Webseite: https://www.pandorafilm.de/filme/armand.html
Norwegen 2024
Regie: Halfdan Ullmann Tøndel
Drehbuch: Halfdan Ullmann Tøndel
Mitwirkende: Renate Reinsve, Ellen Dorrit Petersen, Endre Hellestveit, Øystein Røger, Janne Heitberg, Thea Lambrechts Vaulen
Kamera: Pål Ulvik Rokseth
Musik: Ella van der Woude
Länge 117 Minuten
Verleih: PANDORA FILM Verleih
Start: 16.01.2025
FILMKRITIK:
Nach einer halsbrecherischen Autofahrt erreicht die Schauspielerin Elisabeth (Renate Reinsve) die Schule ihres sechsjährigen Sohnes Armand. Dort findet sie sich in einer Art Tribunal wieder: Ihrem Sohn wird vorgeworfen, seinen Freund und Mitschüler Jon sexuell belästigt oder ihm gar Gewalt angetan zu haben. Die Lehrerinnen und der Direktor der Schule haben Angst, in dieser heiklen Sache auch nur den kleinsten Fehler zu machen. Doch niemand weiß, was tatsächlich vorgefallen ist. Die „Verhandlung“ die eigentlich keine sein soll, nimmt immer mehr absurde, geradezu kafkaeske Züge an. Und dann stellt sich auch noch heraus, dass es eine private Verbindung zwischen den beiden Familien gibt. War am Ende doch alles ganz anders?
„Armand“ ist zuallererst einmal eine darstellerische Tour de Force der Ausnahmeschauspielerin Renate Reinsve. Der Film ist ganz auf sie und ihre Schauspielkunst zugeschnitten. Tatsächlich gelingt es ihr, von Anfang an die Aufmerksamkeit der Zuschauer auf die Figur der Elisabeth zu ziehen, eine erfolgreiche Schauspielerin, die vor einiger Zeit Witwe geworden ist: Wie eine Löwin kämpft sie für ihren Sohn. Jons Mutter Sarah, eine veritable Giftschlange, die mit ihrer unterschwelligen Gemeinheit die Schulleitung manipuliert, wird dabei zu ihrer Hauptgegnerin. Ellen Dorrit Petersen spielt die Sarah wunderbar fies in ihrer unangenehm verklärten Mutterrolle. Bei Elisabeth, mit der Sarah einst befreundet war, sorgt sie damit immer wieder für Irritationen. Elisabeth selbst ist eine Frau mit vielen und durchaus irritierenden Geheimnissen – eine liebevolle Mutter, aber auch hypersensibel und um Anerkennung bemüht. Renate Reinsves Performance gipfelt in einem mehrminütigen freiwillig-unfreiwilligen Lachanfall. Elisabeth kann sich angesichts der absurden Anklagen, denen sie sich gegenüber sieht, nicht mehr beherrschen und ungeachtet der Tatsache, dass ihr Gelächter vollkommen unangemessen ist, kann sie nicht damit aufhören. Hier zieht Renate Reinsve alle Register, ohne jedoch ihre handwerkliche Virtuosität in den Vordergrund zu stellen: Das ist Schauspielkunst vom Allerfeinsten.
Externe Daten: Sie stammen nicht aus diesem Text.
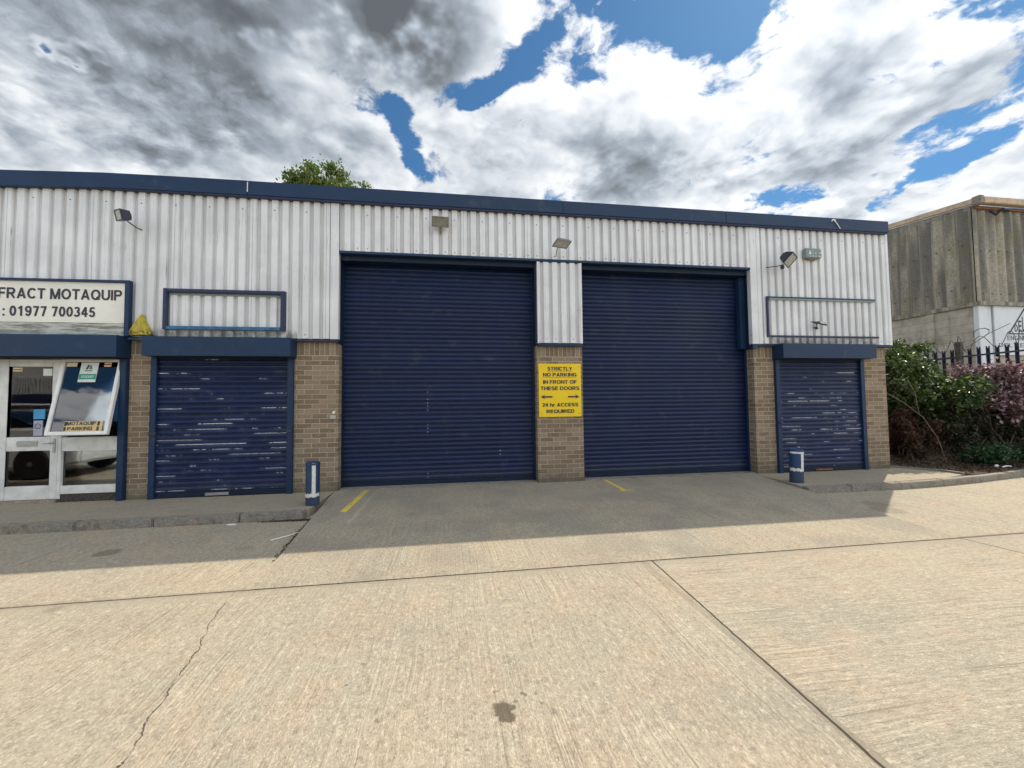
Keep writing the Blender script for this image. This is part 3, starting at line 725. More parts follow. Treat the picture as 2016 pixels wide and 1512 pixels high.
# office shutter box above the glazed front
m = MB(); m.prism([(.0, 2.045), (-.27, 2.045), (-.27, 2.335), (-.255, 2.352), (.0, 2.352)], -13, -4.655, 'x'); ob = m.build('shutter_box', 'navy_trim', B, label='shutter box over the glazed office front')
m = MB(); m.box(-13, -4.70, -.22, -.05, 2.025, 2.043); m.build('slot', 'dark_gap', ob)
m = MB(); m.box(-4.762, -4.672, -.065, .0, 0.005, 2.043, .004); m.build('guide_rail', 'navy_trim', ob)
m = MB(); m.box(-4.75, -4.69, .002, .12, 0, 2.05); m.build('jamb', 'navy_dark', B)
# office glazed front (frame pieces butt end to end)
W = MB()
D = [(-6.34, -6.215, .03, .10, .04, 2.035)]
door = MB()
door.box(-6.215, -6.205+.0, .035, .095, .05, 2.03)
door.box(-5.665, -5.570, .03, .09, .05, 2.03, .003); door.box(-6.325, -6.205, .03, .09, .05, 2.03, .003)
door.box(-6.203, -5.667, .032, .088, 1.93, 2.03, .003); door.box(-6.203, -5.667, .032, .088, .735, .93, .003); door.box(-6.203, -5.667, .032, .088, .05, .24, .003)
do = door.build('entrance_door', 'white_paint', B, label='white painted glazed office door')
m = MB(); m.box(-6.205, -5.665, .056, .062, .93, 1.93); m.build('upper_pane', 'window_glass', do)
m = MB(); m.box(-6.205, -5.665, .056, .062, .24, .735); m.build('lower_pane', 'window_glass', do)
m = MB(); m.box(-6.07, -5.82, .018, .031, .80, .875, .004); lb = m.build('letterbox', 'steel', do)
m = MB(); m.box(-6.04, -5.85, .012, .0175, .82, .855, .003); m.build('flap', 'lens_grey', lb)
m = MB(); m.box(-5.63, -5.595, .018, .029, .70, .90, .004); m.tube([(-5.612, .02, .84), (-5.612, -.02, .84), (-5.70, -.025, .835)], .008); m.build('handle', 'steel', do)
fr = MB()
fr.box(-5.563, -5.52, .02, .11, .05, 2.04, .003); fr.box(-5.517, -4.765, .022, .108, 1.985, 2.04, .003)
fr.box(-5.517, -4.765, .022, .108, .72, .915, .003); fr.box(-4.80, -4.765, .024, .106, .917, 1.983); fr.box(-5.517, -4.765, .022, .108, .115, .228, .003)
fr.box(-4.80, -4.765, .024, .106, .23, .718)
wf = fr.build('window_frame', 'white_paint', B, label='white frame of the office window')
m = MB(); m.box(-5.52, -4.80, .06, .066, .228, .72); m.build('lower_pane', 'window_glass', wf)
m = MB(); m.box(-5.563, -4.765, .03, .12, -.0, .112); m.build('rotten_sill', 'rot_wood', wf)
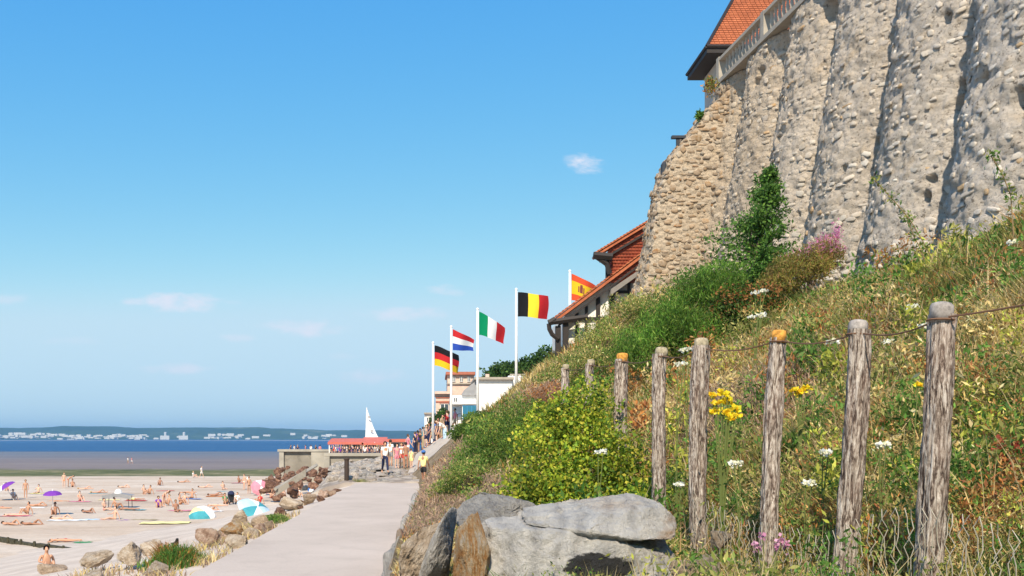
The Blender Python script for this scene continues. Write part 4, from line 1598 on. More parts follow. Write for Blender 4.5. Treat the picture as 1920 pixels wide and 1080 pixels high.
def post_mesh(seed, r, h):
    rg = np.random.default_rng(seed)
    na, nz = 56, 110
    th, zz = np.meshgrid(np.linspace(0, 2 * math.pi, na, endpoint=False), np.linspace(0, 1, nz), indexing='ij')
    P = np.stack([np.cos(th) * 2.1, np.sin(th) * 2.1, zz * h * 1.1 + seed], -1)
    P2 = np.stack([np.cos(th) * 5.5, np.sin(th) * 5.5, zz * h * 4.0 + seed], -1)
    P3 = np.stack([np.cos(th) * 9, np.sin(th) * 9, zz * h * 3.0 + seed], -1)
    rad = r * (1 + 0.17 * fbm(P, 3, seed) - 0.20 * np.abs(fbm(P2, 3, seed + 3)) - 0.16 * np.abs(fbm(P3, 2, seed + 8)) + 0.12)
    rad = rad * (1.06 - 0.06 * zz)
    bx = 0.03 * fbm(np.stack([zz * 1.5, zz * 0 + seed, zz * 0], -1), 2, seed)
    by = 0.03 * fbm(np.stack([zz * 1.5, zz * 0 + seed, zz * 0 + 9], -1), 2, seed)
    V = np.stack([np.cos(th) * rad + bx, np.sin(th) * rad + by, zz * h], -1)
    idx = np.arange(na * nz).reshape(na, nz)
    a, b = idx, np.roll(idx, -1, 0)
    Q = np.stack([a[:, :-1].ravel(), b[:, :-1].ravel(), b[:, 1:].ravel(), a[:, 1:].ravel()], 1)
    return np_quads('post', V.reshape(-1, 3), Q, False)


posts = [(1766, 567, 1744, 1080, 5.6, 45, 'grey'), (1610, 600, 1577, 1080, 6.6, 37, 'grey'), (1461, 619, 1436, 1040, 7.8, 29, 'orange'), (1315, 634, 1312, 1045, 9.0, 29, 'pale'),
         (1240, 651, 1236, 940, 10.8, 25, 'pale'), (1167, 662, 1165, 840, 13, 23, 'orange'), (1108, 674, 1108, 760, 16, 16, 'pale'), (1061, 683, 1061, 740, 20, 14, 'pale')]
tops = []
for i, (qt, yt, qb, yb, Y, wpx, cap) in enumerate(posts):
    T, Bp = px(qt, yt, Y), px(qb, yb, Y)
    ax = (T - Bp).normalized()
    zg = bz(Bp.x, Y) - 0.25
    k = (T.z - zg) / ax.z
    base = T - ax * k
    r = wpx / F * Y / 2
    lab = {'orange': 'post with bright orange lichen on its top', 'grey': None, 'pale': None}[cap]
    o = link('post', post_mesh(40 + i, r, k - r * 1.0), BARK, fence)
    o.location = base - f_off
    o.rotation_euler = ax.to_track_quat('Z', 'Y').to_euler()
    if lab: o['label'] = lab
    bm = bmesh.new()
    h = k - r * 1.2
    bm_lathe(bm, [(r * .92, h - .03), (r * .93, h + r * .5), (r * .90, h + r * .9), (r * .76, h + r * 1.12), (r * .45, h + r * 1.22), (r * .15, h + r * 1.24)], 20)
    for v in bm.verts:
        nn = 1 + .09 * float(vnoise(np.array([[v.co.x * 30, v.co.y * 30, v.co.z * 30 + i]]))[0])
        v.co.x *= nn
        v.co.y *= nn
    bm_obj('post_top', bm, {'orange': LICHEN, 'grey': CUT, 'pale': PALE_LICHEN}[cap], o, True)
    bm = bmesh.new()
    ring = [(math.cos(a) * r * 1.08, math.sin(a) * r * 1.08, h - .02) for a in np.linspace(0, 2 * math.pi, 14)]
    bm_tube(bm, ring, .006, 5)
    bm_obj('wire_tie', bm, paint('rusty_wire', (0.16, 0.085, 0.05), .8), o)
    tops.append((T - ax * (r * 1.3), r, base))
ext = Vector((3.3, 3.6, 3.0))
run = [ext] + [t for t, _, _ in tops]
pts = []
for a, b in zip(run, run[1:]):
    for s in range(6):
        p = a.lerp(b, s / 6)
        p.z -= 0.05 * math.sin(math.pi * s / 6)
        pts.append(p - f_off)
pts.append(run[-1] - f_off)
bm = bmesh.new()
bm_tube(bm, pts, .0055, 5)
bm_obj('top_wire', bm, paint('rusty_wire', (0.16, 0.085, 0.05), .8), fence)
# wire netting: crimped wires crossing in diamonds
NET = M('galvanised_wire', 0.5, 0.5).color((0.38, 0.34, 0.27)).m
NET.node_tree.nodes['Principled BSDF'].inputs['Metallic'].default_value = 0.15


def fx(Y):
    return np.interp(Y, [3.6, 5.6, 6.6, 7.8, 9, 10.8, 13], [2.9, 2.78, 2.66, 2.56, 2.40, 2.40, 2.42]) - 0.10


V, Q = [], []
cell, nzz = 0.13, 13
for i in range(int((9.0 - 3.6) / cell)):
    Y0 = 3.6 + i * cell
    zg0 = bz(float(fx(Y0)), Y0)
    prev = None
    for j in range(nzz + 1):
        for sgn in (1,):
            Y1 = Y0 + (cell * 0.46 if (j + i) % 2 else 0.03)
            z = zg0 - .05 + j * 0.055
            w = 0.0042
            k = len(V)
            x = float(fx(Y1)) + 0.012 * math.sin(j * 2.1 + i)
            V += [(x, Y1 - w, z), (x, Y1 + w, z), (x - w, Y1, z)]
            if prev is not None:
                for a, b in ((0, 1), (1, 2), (2, 0)):
                    Q.append((prev + a, prev + b, k + b, k + a))
            prev = k
    # second set mirrored so that neighbours touch
    prev = None
    for j in range(nzz + 1):
        Y1 = Y0 + (cell * 0.54 if (j + i) % 2 else cell - 0.03)
        z = zg0 - .05 + j * 0.055
        w = 0.0042
        k = len(V)
        x = float(fx(Y1)) + 0.012 * math.sin(j * 1.7 + i)
        V += [(x, Y1 - w, z), (x, Y1 + w, z), (x - w, Y1, z)]
        if prev is not None:
            for a, b in ((0, 1), (1, 2), (2, 0)):
                Q.append((prev + a, prev + b, k + b, k + a))
        prev = k
o = link('wire_netting', np_quads('wire_netting', np.array(V) - np.array(f_off), np.array(Q)), NET, fence, 'stuff')

# ------------------------------------------------------------------ boulders in the foreground
def big_rock(label, q, y, Y, size, mat, seed, rz=0.0, sub=5, rot=None):
    me = hull_rock('boulder', seed, sub, 18, .8)
    p = px(q, y, Y)
    o = bpy.data.objects.new('boulder', me)
    COL.objects.link(o)
    o.location = p
    o.scale = size
    o.rotation_euler = rot or (0, 0, rz)
    set_mat(o, mat)
    return tag(o, label, 'boulder', 'boulders on the edge of the bank')


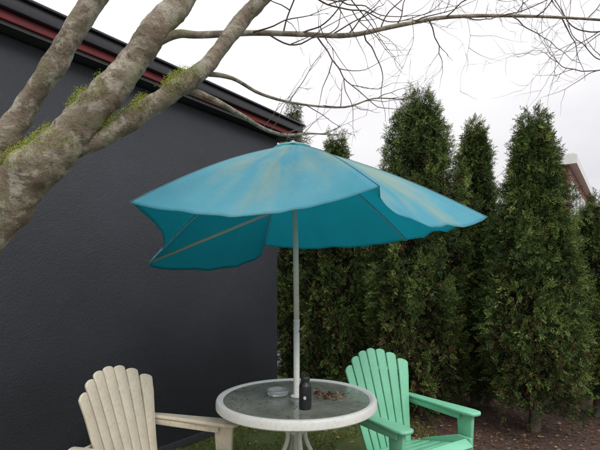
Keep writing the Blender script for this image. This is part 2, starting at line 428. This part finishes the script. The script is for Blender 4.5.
for vtx in trunk.data.vertices:
    p=vtx.co; n=vtx.normal
    if n.z<-.35: continue
    best=0
    for c,r in spots:
        dd=(p-c).length
        if dd<r*1.3: best=max(best,1-dd/(r*1.3))
    if best<=0: continue
    m_=best*1.1+1.0*mn.noise(p*15)+.22*n.z+.35*mn.noise(p*45)
    if m_<.40: continue
    hgt=min(1,(m_-.40)*2.0)
    for k in range(28):
        q=p+Vector((rt.gauss(0,.007),rt.gauss(0,.007),rt.gauss(0,.007)))+n*rt.uniform(-.002,.014*hgt)
        nn=np.array(n)+np.array([rt.gauss(0,.9),rt.gauss(0,.9),rt.gauss(0,.8)])
        items.append(((bladeV*np.array([1.8,1,1],dtype=np.float32),bladeF),frame(nn,np.array([rt.gauss(0,1),rt.gauss(0,1),.3]))*rt.uniform(.003,.006),np.array(q),max(0,min(1,.35+.3*n.z+.3*hgt+rt.uniform(-.3,.2)))))
build_cards('moss',items,m_mossb,tree)

# ---------------------------------------------------------------- ground litter
leafV=np.array([(0,0,0),(.45,.5,.12),(0,1,.05),(-.45,.5,.1)],dtype=np.float32); leafF=np.array([(0,1,2,3)],dtype=np.int32)
items=[]
for k in range(12000):
    y=3.2+6*random.random()**1.4; x=random.uniform(-1.2,5.5)
    if x<.7 and random.random()<.75: continue
    if y>6.8: continue
    a=random.uniform(0,6.28)
    n=np.array([random.gauss(0,.25),random.gauss(0,.25),1.]); ax=np.array([math.cos(a),math.sin(a),random.gauss(0,.2)])
    M=frame(n,ax); s=random.uniform(.012,.045)
    items.append(((leafV,leafF),M*np.array([s*random.uniform(.3,1),s,s]),np.array([x,y,.006+.015*random.random()]),random.random()))
build_cards('fallen_leaves',items,m_leafl)
items=[]
for k in range(30000):
    y=3.3+2.4*random.random(); x=random.uniform(-1.5,1.4)
    if mn.noise(Vector((x*1.5,y*1.5,3)))+ (.35-.4*x)<.0: continue
    items.append(((bladeV,bladeF),frame(np.array([random.gauss(0,.5),random.gauss(0,.5),1]),np.array([random.gauss(0,1),random.gauss(0,1),0]))*random.uniform(.012,.032),np.array([x,y,0.0]),random.uniform(0,.8)))
m_grass=foliage('ground_moss',[(0,(.05,.065,.015)),(.5,(.15,.19,.035)),(1,(.27,.31,.08))])
build_cards('moss_ground_cover',items,m_grass)

# ---------------------------------------------------------------- table
TX,TY=-.02,2.64; TZ=.72
tb=empty('patio_table',(TX,TY,0))
lathe('rim',[(.422,TZ-.008),(.43,TZ-.002),(.445,TZ+.004),(.458,TZ),(.464,TZ-.012),(.464,TZ-.045),(.457,TZ-.052),(.425,TZ-.052),(.421,TZ-.03),(.422,TZ-.008)],(0,0,0),m_white,tb,64)
mg,nt,out=mat('hammered_glass'); co=objco(nt)
nz=noise(nt,co,60,3); nz2=noise(nt,co,5,6,.7); nz3=noise(nt,co,30,6,.75)
c=ramp(nt,nz2,[(.35,(.19,.20,.17)),(.6,(.30,.31,.275)),(.75,(.42,.42,.37))])
c=mixc(nt,ramp(nt,nz3,[(.52,(0,0,0)),(.7,(.6,)*3)]),c,(.12,.13,.08))
p=princ(nt,out,c,.14,bump=nz,bstr=.4,bdist=.003)
p.inputs['Transmission Weight'].default_value=.25; p.inputs['IOR'].default_value=1.5
v=[(0,0,TZ-.006)]+[(.4215*math.cos(2*math.pi*k/64),.4215*math.sin(2*math.pi*k/64),TZ-.006) for k in range(64)]
v+=[(x,y,TZ-.012) for x,y,z in v]
f=[(0,1+k,1+(k+1)%64) for k in range(64)]+[(65,66+(k+1)%64,66+k) for k in range(64)]
mesh_obj('glass_top',v,f,mg,tb)
for i in range(4):
    a=math.radians(20+90*i); ca,sa=math.cos(a),math.sin(a)
    P=[(.435*ca,.435*sa,TZ-.05),(.36*ca,.36*sa,.655),(.16*ca,.16*sa,.60),(.06*ca,.06*sa,.53),(.075*ca,.075*sa,.42),(.2*ca,.2*sa,.22),(.36*ca,.36*sa,.05),(.40*ca,.40*sa,.013)]
    tube('leg_%d'%(i+1),P,.0135,m_white,tb)
    lathe('foot_%d'%(i+1),[(.016,0),(.02,.003),(.02,.02),(.014,.024)],(.40*ca,.40*sa,0),m_blk,tb,12)
lathe('centre_collar',[(.028,.50),(.04,.505),(.042,.51),(.042,.55),(.04,.56),(.028,.565)],(0,0,0),m_white,tb,24)
lathe('umbrella_grommet',[(.022,TZ-.004),(.035,TZ-.003),(.036,TZ+.004),(.026,TZ+.010),(.0215,TZ+.010)],(0,0,0),m_white,tb,24)

# ---------------------------------------------------------------- umbrella
um=empty('patio_umbrella')
AX=Vector((-.042,2.64,2.185))
tube('pole_lower',[(TX,TY,.04),(TX,TY,1.16)],.0180,m_white,um,18,False)
tube('pole_upper',[(TX,TY,1.162),(TX-.005,TY,1.6),(AX.x,AX.y,2.15)],.0165,m_white,um,18,False)
lathe('pole_joint',[(.0182,1.155),(.0190,1.157),(.0190,1.165),(.017,1.167)],(TX,TY,0),m_white,um,20)
tube('crank_knob',[(TX+.016,TY-.01,1.10),(TX+.032,TY-.02,1.10)],.005,m_blk,um,10,False)
lathe('base',[(.22,0.0),(.225,.02),(.21,.045),(.10,.06),(.03,.075),(.028,.24),(.0215,.245)],(TX,TY,.002),m_blk,um,40)
Vtx=[(.29,1.65,1.748),(.98,2.37,1.729),(.80,3.37,1.688),(-.29,3.63,1.665),(-.98,2.91,1.498),(-.735,1.95,1.738)]
Vtx=[Vector(v) for v in Vtx]
SAG=[(.095,.05,.5),(.02,.05,.9),(.045,.04,.8),(.12,.03,.5),(.0,.12,.8),(.080,.03,.75)]
SK=[.8,1,1,.62,1,1]
def rib(i,t):
    p=AX.lerp(Vtx[i],t); bow=.04 if i!=4 else .01
    p.z+=bow*math.sin(math.pi*min(1,t)); 
    if i==4: p.z+=.06*math.sin(math.pi*t)
    return p
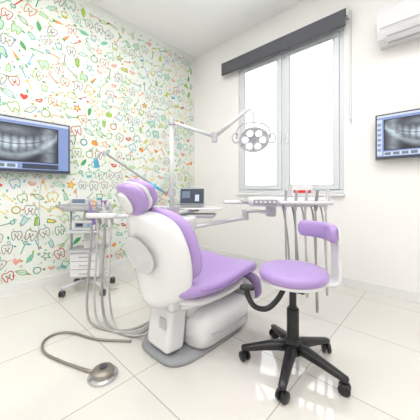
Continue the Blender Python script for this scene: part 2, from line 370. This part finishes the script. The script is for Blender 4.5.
bc=[(a,b_,c+.016) for a,b_,c in bp[:5]]+[(-.255,.40,.235)]
slab('backrest_cushion',bc,M['purple'],ch,th=.038,bow=.065,Rc=.13,p=2.7,off=.052,ns=44)
slab('shell_inset',[(-.338,.69,.11),(-.307,.59,.135),(-.287,.50,.12)],M['white2'],ch,th=.0015,Rc=.09,off=-.0480,p=2.4)
box('hinge_l',(-.13,-.20,.335),(.05,.12,.10),M['white2'],ch,.03)
box('hinge_r',(.13,-.20,.335),(.05,.12,.10),M['white2'],ch,.03)
box('headrest_stem',(0,-.365,.82),(.06,.018,.14),M['chrome'],ch,.006,rot=(.3,0,0))
hp=[(-.430,.96,.075),(-.41,.915,.106),(-.38,.86,.108),(-.345,.80,.088)]
slab('headrest_bracket',[(-.42,.93,.03),(-.39,.88,.05),(-.36,.825,.04)],M['white'],ch,th=.012,Rc=.03,off=-.045,p=2.6)
slab('headrest_back_pad',hp,M['purple'],ch,th=.024,bow=.03,Rc=.07,off=-.018,p=2.6)
slab('headrest_piping',[(a,b_,c+.006) for a,b_,c in hp],M['white'],ch,th=.007,bow=.033,Rc=.07,off=.004,p=2.6)
slab('headrest_cushion',[(a,b_,c+.006) for a,b_,c in hp],M['purple'],ch,th=.030,bow=.035,Rc=.07,off=.032,p=2.6)

# ---------------------------------------------------------------- side unit
un=group('cuspidor_unit',(1.13,-1.33,0))
loft('body',[rrect(.12,.16,0,5),rrect(.125,.165,.02,5),rrect(.12,.16,.45,5),rrect(.14,.19,.66,4,.01,0),rrect(.14,.19,.69,4,.01,0),rrect(.12,.17,.70,4,.01,0)],M['white'],un)
lathe('spittoon_bowl',[(.0,.0),(.05,.0),(.09,.05),(.105,.09),(.108,.095),(.1,.09),(.085,.05),(.04,.015),(0,.012)],M['white2'],un,(.06,-.10,.695))
tube('cup_filler',[(.0,-.02,.69),(.0,-.02,.80),(.02,-.05,.83),(.05,-.08,.81)],.007,M['chrome'],un)
tube('pole',[(0.02,-.02,.69),(0.02,-.02,1.46)],.019,M['white2'],un,curve=False,n=20)
lathe('pole_collar',[(0,0),(.03,0),(.03,.06),(.02,.07),(0,.07)],M['white2'],un,(.02,-.02,.69))
box('shelf',(.0,.30,.755),(.46,.30,.018),M['white'],un,.008,rot=(0,0,.6))
box('shelf_lower',(.03,.28,.69),(.30,.20,.03),M['lgrey'],un,.01,rot=(0,0,.6))
tube('shelf_arm',[(.02,.0,.72),(.02,.15,.735),(0,.30,.74)],.018,M['white2'],un)

lp=group('laptop',(1.06,-1.06,.766),rz=.68)
box('keyboard_deck',(0,0,.008),(.25,.18,.015),M['grey'],lp,.004)
box('keys',(0,.01,.016),(.21,.09,.002),M['black'],lp)
box('lid',(0,.115,.095),(.25,.008,.17),M['lgrey'],lp,.003,rot=(-.22,0,0))
bm=bmesh.new(); polyface(bm,[(-.115,0,-.073),(.115,0,-.073),(.115,0,.073),(-.115,0,.073)],0)
polyface(bm,[(-.10,-.0006,-.02),(-.02,-.0006,-.02),(-.02,-.0006,.05),(-.10,-.0006,.05)],1); polyface(bm,[(.03,-.0006,-.05),(.07,-.0006,-.05),(.07,-.0006,.015),(.03,-.0006,.015)],2)
o=addmesh('laptop_screen',bm,[M['scrd'],M['scrm'],M['scrw']],lp,False); o.location=(0,.1095,.094); o.rotation_euler=(-.22,0,0)

lamp=group('dental_operating_light',(1.15,-1.35,1.46))
tube('arm_horizontal',[(0,0,.02),(.27,.23,-.10)],.015,M['white2'],lamp,curve=False,n=16)
lathe('pivot',[(0,0),(.028,0),(.028,.04),(.02,.055),(0,.055)],M['lgrey'],lamp,(0,0,.001))
lathe('elbow',[(0,-.045),(.024,-.045),(.026,0),(.024,.03),(0,.03)],M['lgrey'],lamp,(.27,.23,-.10))
tube('spring_arm',[(.27,.23,-.10),(.51,.34,.085)],.017,M['white2'],lamp,curve=False,n=16)
tube('drop_link',[(.51,.34,.085),(.545,.355,.09),(.56,.36,.05),(.56,.36,-.02)],.011,M['white2'],lamp)
hd=group('lamp_head_pivot',(.56,.36,-.14),rz=.72,parent=lamp)
tube('yoke',[(-.13,0,0),(-.125,.0,.07),(-.08,.0,.115),(0,0,.125),(.08,0,.115),(.125,0,.07),(.13,0,0)],.007,M['lgrey'],hd)
lathe('reflector_shell',[(0,.035),(.065,.03),(.10,.01),(.118,-.02),(.12,-.035),(.112,-.037),(.108,-.025),(0,-.018)],M['white2'],hd,rot=(-math.pi/2+.5,0,0),sc=(1,.85,1))
hf=group('lamp_face',(0,0,0),parent=hd,rx=.5)
for i in range(6):
    a,r_=i*60,.067
    lathe('lens_%d'%i,[(0,0),(.024,0),(.026,.006),(0,.006)],M['lens'],hf,(r_*math.cos(math.radians(a)),-.026,.85*r_*math.sin(math.radians(a))),rot=(math.pi/2,0,0),n=20)
lathe('lens_centre',[(0,0),(.022,0),(.022,.01),(0,.01)],M['lgrey'],hf,(0,-.024,0),rot=(math.pi/2,0,0),n=20)
for i in range(6):
    a=math.radians(i*60+30); tube('rib_%d'%i,[(.03*math.cos(a),-.03,.024*math.sin(a)),(.11*math.cos(a),-.034,.092*math.sin(a))],.0025,M['lgrey'],hf,curve=False,n=8)
for s in(-1,1): tube('grip_%s'%('l' if s<0 else 'r'),[(s*.12,-.01,.03),(s*.15,-.03,.035),(s*.165,-.035,0),(s*.15,-.03,-.035),(s*.12,-.01,-.03)],.006,M['lgrey'],hd)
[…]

Dieser schauspielerische Höhepunkt nach etwa einem Drittel des Films markiert gleichzeitig eine Zäsur in der Filmeerzählung. Von nun an wehrt sich Elisabeth mit ihren eigenen Mitteln, und der Film wird deutlich psychologisierender, aber auch surrealer. Die Kamera kriecht in die Gänge und Nischen der Schule wie in die Gesichter der Beteiligten. Die Schule wird zum Spiegel der Gesellschaft. Doch es geht auch um Ursachenforschung und immer mehr um die Beziehung zwischen den Eltern des kleinen Jon und Elisabeth, wobei auch ihr verstorbener Mann eine nicht ganz unwichtige Rolle spielt. Dennoch bleibt vieles rätselhaft und irritierend. Halfdan Ullmann Tøndel denkt gar nicht daran, einfache Lösungen zu präsentieren. Dafür ist die Welt, die er präsentiert, viel zu absurd. Aber ein bisschen versöhnlich wird er dann doch noch: Ganz am Ende kommt der große Regen, der alle Beteiligten – vielleicht – reinwäscht von dem, was sie angerichtet haben.